Self-doping effect and possible antiferromagnetism at titanium-layers in the iron-based superconductor Ba$_2$Ti$_2$Fe$_2$As$_4$O

TL;DR

This study uses first-principles calculations to explore the electronic structure of Ba$_2$Ti$_2$Fe$_2$As$_4$O, revealing self-doping effects, suppression of Fe antiferromagnetism, and potential antiferromagnetic order at Ti layers related to a 125 K anomaly.

Contribution

It provides a detailed theoretical analysis of the electronic and magnetic properties of Ba$_2$Ti$_2$Fe$_2$As$_4$O, highlighting the self-doping mechanism and magnetic instabilities in this superconductor.

Findings

Significant electron transfer from Ti to Fe suppresses stripe-like antiferromagnetism.

Presence of multiple Fermi surface sheets from Ti-3d and Fe-3d states.
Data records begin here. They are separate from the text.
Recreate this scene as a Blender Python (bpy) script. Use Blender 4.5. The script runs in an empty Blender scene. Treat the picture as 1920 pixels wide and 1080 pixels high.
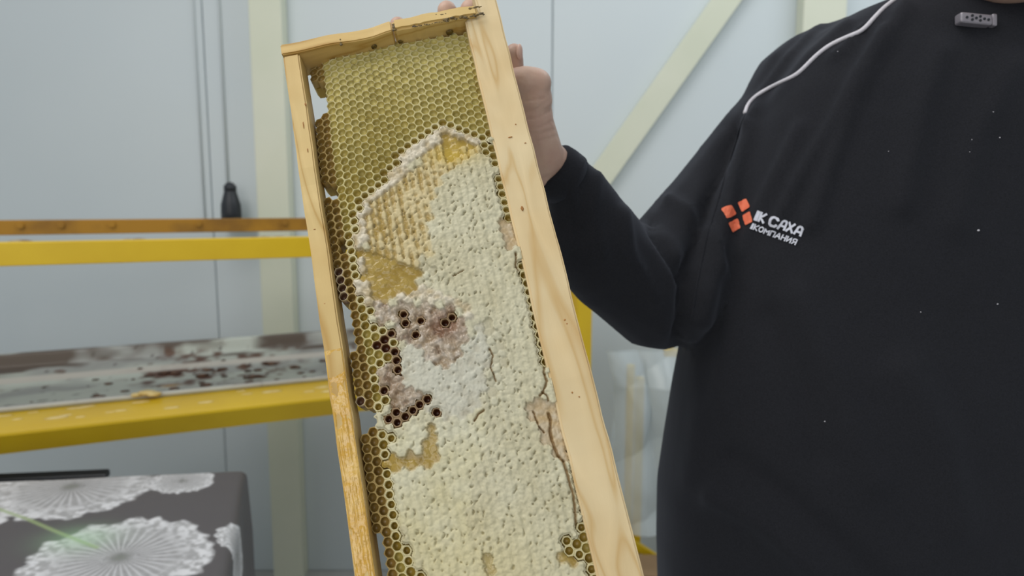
import bpy, bmesh, math, random
import numpy as np
from mathutils import Vector, Matrix, noise
from mathutils.bvhtree import BVHTree
random.seed(7); rng = np.random.default_rng(11)
S = bpy.context.scene
COL = S.collection

# ------------------------------------------------------------------ camera, world, light, exposure
CAM = Vector((0, 0, 1.30)); PITCH = math.radians(7.0); F = 1280.0
FW = Vector((0, math.cos(PITCH), -math.sin(PITCH))); RT = Vector((1, 0, 0)); UP = Vector((0, math.sin(PITCH), math.cos(PITCH)))
cd = bpy.data.cameras.new('camera'); cd.sensor_width = 36; cd.lens = 24; cd.clip_start = .02
cam = bpy.data.objects.new('camera', cd); COL.objects.link(cam)
cam.location = CAM; cam.rotation_euler = (math.pi/2 - PITCH, 0, 0)
cd.dof.use_dof = True; cd.dof.focus_distance = .41; cd.dof.aperture_fstop = 8.5
S.camera = cam
w = bpy.data.worlds.new('world'); S.world = w; w.use_nodes = True
w.node_tree.nodes['Background'].inputs[0].default_value = (.88, .95, 1.0, 1)
w.node_tree.nodes['Background'].inputs[1].default_value = .445
def area(name, loc, target, size, power, col=(1, 1, 1), sy=None):
    l = bpy.data.lights.new(name, 'AREA'); l.energy = power; l.size = size; l.color = col
    if sy: l.shape = 'RECTANGLE'; l.size_y = sy
    o = bpy.data.objects.new(name, l); COL.objects.link(o); o.location = loc
    o.rotation_euler = (Vector(target) - Vector(loc)).to_track_quat('-Z', 'Y').to_euler()
    return o
area('ceiling_lamp_left', (-1.0, .2, 3.0), (-.1, .6, 1.3), 1.4, 26, (1, .97, .92))
area('ceiling_lamp_right', (1.3, 1.5, 3.1), (.9, 2.0, 1.3), 1.2, 22, (.93, .98, 1), 2.0)
area('window_light', (-.6, -1.6, 1.9), (.1, .6, 1.2), 1.3, 14, (1, .95, .87))
S.view_settings.view_transform = 'Standard'; S.view_settings.look = 'None'
S.view_settings.gamma = 1; S.view_settings.use_curve_mapping = False; S.view_settings.exposure = 0.0

# ------------------------------------------------------------------ helpers
def P(px, py, z):
    return CAM + RT*((px-960)/F*z) + UP*((540-py)/F*z) + FW*z
def PW(px, py, yw):                                   # ray to the vertical plane y = yw
    d = RT*((px-960)/F) + UP*((540-py)/F) + FW
    return CAM + d*(yw/d.y)
def PH(px, py, h):                                    # ray to the horizontal plane z = h
    d = RT*((px-960)/F) + UP*((540-py)/F) + FW
    return CAM + d*((h-CAM.z)/d.z)
RM = np.array([list(RT), list(UP), list(FW)])
def proj(pts):
    q = (np.asarray(pts, float) - np.array(CAM)) @ RM.T
    return np.stack([960 + F*q[:, 0]/q[:, 2], 540 - F*q[:, 1]/q[:, 2]], 1)
def lin(c):
    return tuple(((x/255)/12.92 if x/255 <= .04045 else ((x/255+.055)/1.055)**2.4) for x in c)
def lina(c): return np.array([lin(x) for x in np.atleast_2d(c)])
def link(o, parent=None):
    COL.objects.link(o)
    if parent: o.parent = parent; o.matrix_parent_inverse = Matrix.Translation(-Vector(parent.location))
    return o
def mesh(name, V, Fc, mat=None, parent=None, smooth=False, origin=None):
    me = bpy.data.meshes.new(name)
    V = np.asarray(V, float)
    if origin is not None and parent is None: V = V - np.array(origin)
    me.from_pydata(V.tolist(), [], Fc)
    if mat: 
        for m in (mat if isinstance(mat, (list, tuple)) else [mat]): me.materials.append(m)
    if smooth: me.shade_smooth()
    me.update()
    o = link(bpy.data.objects.new(name, me), parent)
    if origin is not None and parent is None: o.location = origin
    return o
def tag(o, label=None, cat=None, group=None, kind=None):
    if label: o['label'] = label
    if cat: o['category'] = cat
    if group: o['group'] = group
    if kind: o['kind'] = kind
    return o
def empty(name, label, cat, loc=(0, 0, 0), group=None):
    o = bpy.data.objects.new(name, None); COL.objects.link(o); o.empty_display_size = .05
    o.location = loc
    bpy.context.view_layer.update()
    return tag(o, label, cat, group)
def box_vf(o, ax, ay, az, x0, x1, y0, y1, z0, z1):
    o = Vector(o); ax = Vector(ax); ay = Vector(ay); az = Vector(az)
    V = [tuple(o + ax*x + ay*y + az*z) for x in (x0, x1) for y in (y0, y1) for z in (z0, z1)]
    return V, [(0, 1, 3, 2), (4, 6, 7, 5), (0, 4, 5, 1), (2, 3, 7, 6), (0, 2, 6, 4), (1, 5, 7, 3)]
def fixn(o):
    bm = bmesh.new(); bm.from_mesh(o.data); bmesh.ops.recalc_face_normals(bm, faces=bm.faces); bm.to_mesh(o.data); bm.free(); return o
def box(name, o, ax, ay, az, r, mat, parent=None, bev=.001, seg=2):
    V, Fc = box_vf(o, ax, ay, az, *r)
    ob = mesh(name, V, Fc, mat, parent); fixn(ob)
    bm = bmesh.new(); bm.from_mesh(ob.data)
    if bev: bmesh.ops.bevel(bm, geom=bm.edges[:], offset=bev, segments=seg, affect='EDGES', profile=.6)
    bm.to_mesh(ob.data); bm.free()
    return ob
def tube_vf(pts, rad, n=10, cap=True, flat=None):
    pts = [Vector(p) for p in pts]; k = len(pts); V = []; Fc = []
    rad = rad if hasattr(rad, '__len__') else [rad]*k
    prev = None
    for i, p in enumerate(pts):
        t = (pts[min(i+1, k-1)] - pts[max(i-1, 0)]).normalized()
        if prev is None:
            a = t.orthogonal().normalized()
        else:
            a = (prev - t*prev.dot(t)).normalized()
        prev = a; b = t.cross(a)
        for j in range(n):
            th = 2*math.pi*j/n; V.append(tuple(p + (a*math.cos(th) + b*math.sin(th))*rad[i]))
    for i in range(k-1):
        for j in range(n):
            Fc.append((i*n+j, i*n+(j+1) % n, (i+1)*n+(j+1) % n, (i+1)*n+j))
    if cap: Fc.append(tuple(range(n))[::-1]); Fc.append(tuple((k-1)*n+j for j in range(n)))
    return V, Fc
class MB:
    def __init__(s): s.V = []; s.F = []
    def add(s, vf):
        n = len(s.V); s.V += [tuple(v) for v in vf[0]]; s.F += [tuple(i+n for i in f) for f in vf[1]]; return s
    def build(s, name, mat, parent=None, smooth=False): return mesh(name, s.V, s.F, mat, parent, smooth)
def ball_vf(c, r, rot=None, nu=16, nv=10):
    V = []; Fc = []; c = Vector(c); r = Vector(r if hasattr(r, '__len__') else (r, r, r))
    for i in range(nv+1):
        ph = math.pi*i/nv
        for j in range(nu):
            th = 2*math.pi*j/nu
            p = Vector((math.sin(ph)*math.cos(th)*r.x, math.sin(ph)*math.sin(th)*r.y, math.cos(ph)*r.z))
            if rot: p = rot @ p
            V.append(tuple(c+p))
    for i in range(nv):
        for j in range(nu):
            Fc.append((i*nu+j, (i+1)*nu+j, (i+1)*nu+(j+1) % nu, i*nu+(j+1) % nu))
    return V, Fc
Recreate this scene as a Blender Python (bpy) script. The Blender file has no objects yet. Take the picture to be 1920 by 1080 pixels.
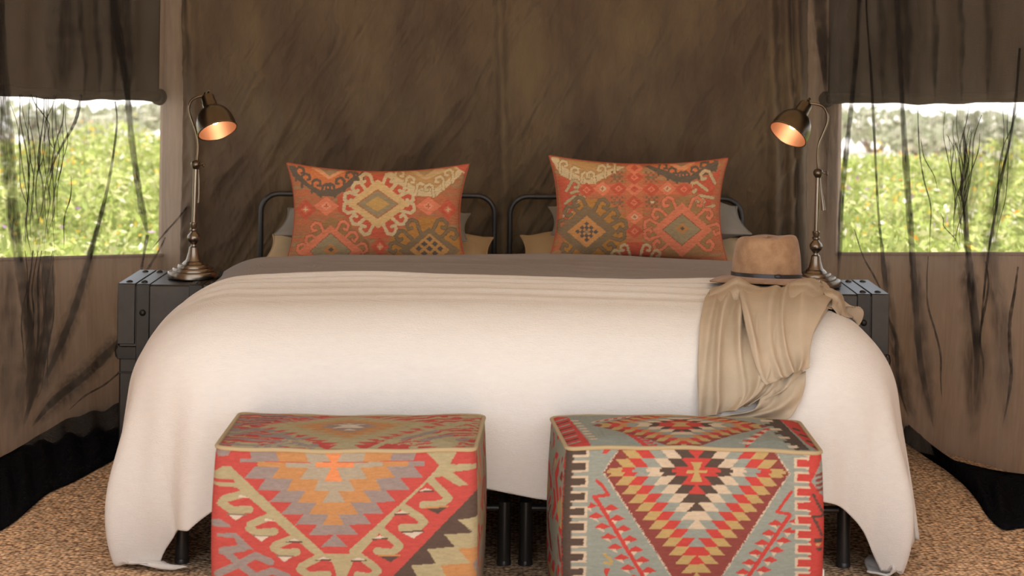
import bpy, math, random
import numpy as np
from mathutils import Vector, Matrix
from mathutils.bvhtree import BVHTree
random.seed(7); rng = np.random.default_rng(7)
scene = bpy.context.scene
col = scene.collection
PI = math.pi

# ------------------------------------------------------------------ camera
F, HC, PX0, PY0 = 3448.0, 1.51, 960.0, 70.0      # focal length in px, eye height, principal point
ROLL = math.radians(0.8); CR, SR = math.cos(ROLL), math.sin(ROLL)
cam_d = bpy.data.cameras.new('camera'); cam = bpy.data.objects.new('camera', cam_d); col.objects.link(cam)
cam_d.sensor_width = 36; cam_d.lens = F / 1920 * 36
cam_d.shift_y = -(540 - PY0) / 1920
cam_d.clip_end = 600
cam_d.dof.use_dof = True; cam_d.dof.focus_distance = 5.8; cam_d.dof.aperture_fstop = 4.0
cam.matrix_world = Matrix(((CR, -SR, 0, 0), (0, 0, -1, 0), (SR, CR, 0, HC), (0, 0, 0, 1)))
scene.camera = cam

def U(px, py, d):
    dx, dy = px - PX0, py - PY0
    return Vector(((dx * CR + dy * SR) * d / F, d, HC - (-dx * SR + dy * CR) * d / F))
def proj(x, y, z):
    xu, yu = x * F / y, (HC - z) * F / y
    return PX0 + xu * CR - yu * SR, PY0 + xu * SR + yu * CR
def UF(px, py, z=0.0):                      # point of the horizontal plane at height z
    dx, dy = px - PX0, py - PY0
    d = (HC - z) * F / (-dx * SR + dy * CR)
    return U(px, py, d)

# ------------------------------------------------------------------ world, sun, exposure
wd = bpy.data.worlds.new('sky'); scene.world = wd; wd.use_nodes = True
nt = wd.node_tree; bg = nt.nodes['Background']
tc = nt.nodes.new('ShaderNodeTexCoord'); nz = nt.nodes.new('ShaderNodeTexNoise'); nz.inputs['Scale'].default_value = 2.2
nz.inputs['Detail'].default_value = 5
rp = nt.nodes.new('ShaderNodeValToRGB')
rp.color_ramp.elements[0].position = 0.35; rp.color_ramp.elements[0].color = (0.80, 0.88, 1.0, 1)
rp.color_ramp.elements[1].position = 0.62; rp.color_ramp.elements[1].color = (1.0, 0.985, 0.97, 1)
nt.links.new(tc.outputs['Generated'], nz.inputs['Vector']); nt.links.new(nz.outputs['Fac'], rp.inputs['Fac'])
nt.links.new(rp.outputs['Color'], bg.inputs['Color']); bg.inputs['Strength'].default_value = 1.15
sun_d = bpy.data.lights.new('sun', 'SUN'); sun = bpy.data.objects.new('sun', sun_d); col.objects.link(sun)
sun_d.energy = 4.2; sun_d.angle = math.radians(1.5); sun_d.color = (1.0, 0.96, 0.90)
sun.rotation_euler = Vector((-0.22, 0.36, -1.0)).to_track_quat('-Z', 'Y').to_euler()
vs = scene.view_settings
vs.view_transform = 'Standard'; vs.look = 'None'; vs.gamma = 1; vs.use_curve_mapping = False
vs.exposure = 0.91

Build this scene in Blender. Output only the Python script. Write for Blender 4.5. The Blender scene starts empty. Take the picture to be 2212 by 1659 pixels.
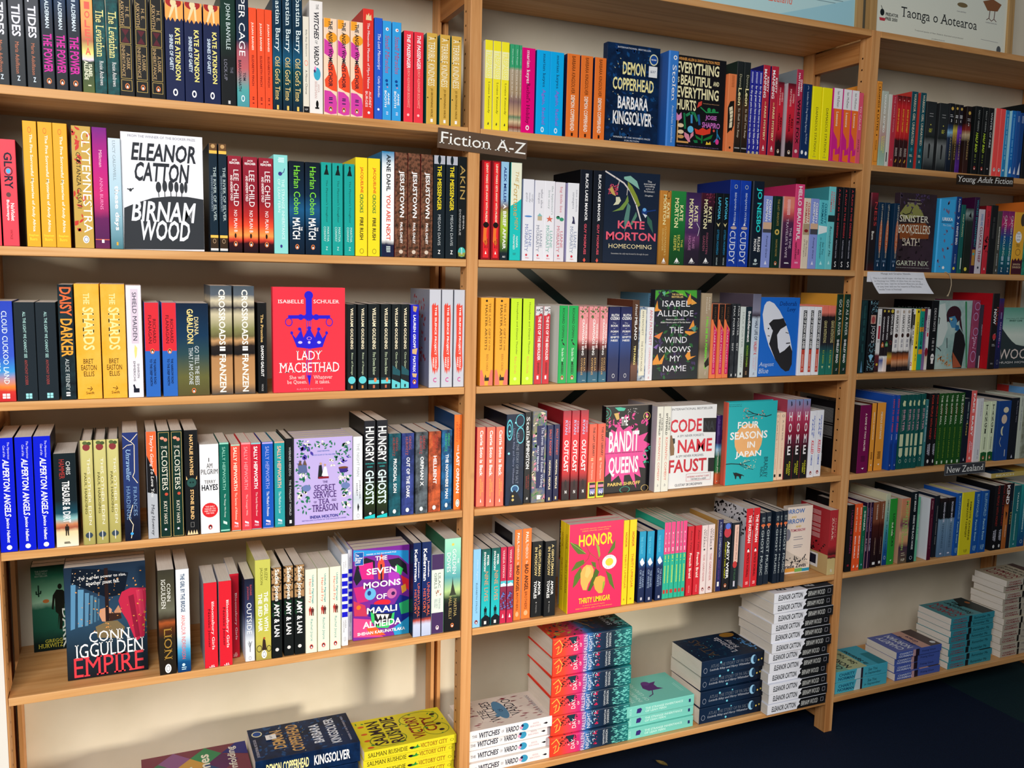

Potential Neel-type antiferromagnetic instability at Ti sites explains the 125 K anomaly.

Abstract

The electronic structure of Ba$_2$Ti$_2$Fe$_2$As$_4$O, a newly discovered superconductor, is investigated using first-principles calculations based on local density approximations. Multiple Fermi surface sheets originating from Ti-3$d$ and Fe-3$d$ states are present corresponding to the conducting Ti$_2$As$_2$O and Fe$_2$As$_2$ layers respectively. Compared with BaFe$_2$As$_2$, sizeable changes in the related Fermi surface sheets indicate significant electron transfer (about 0.12$e$) from Ti to Fe, which suppresses the stripe-like antiferromagnetism at the Fe sites and simultaneously induces superconductivity. Our calculations also suggest that an additional N\'{e}el-type antiferromagnetic instability at the Ti sites is relatively robust against the electron transfer, which accounts for the anomaly at 125 K in the superconducting Ba$_2$Ti$_2$Fe$_2$As$_4$O.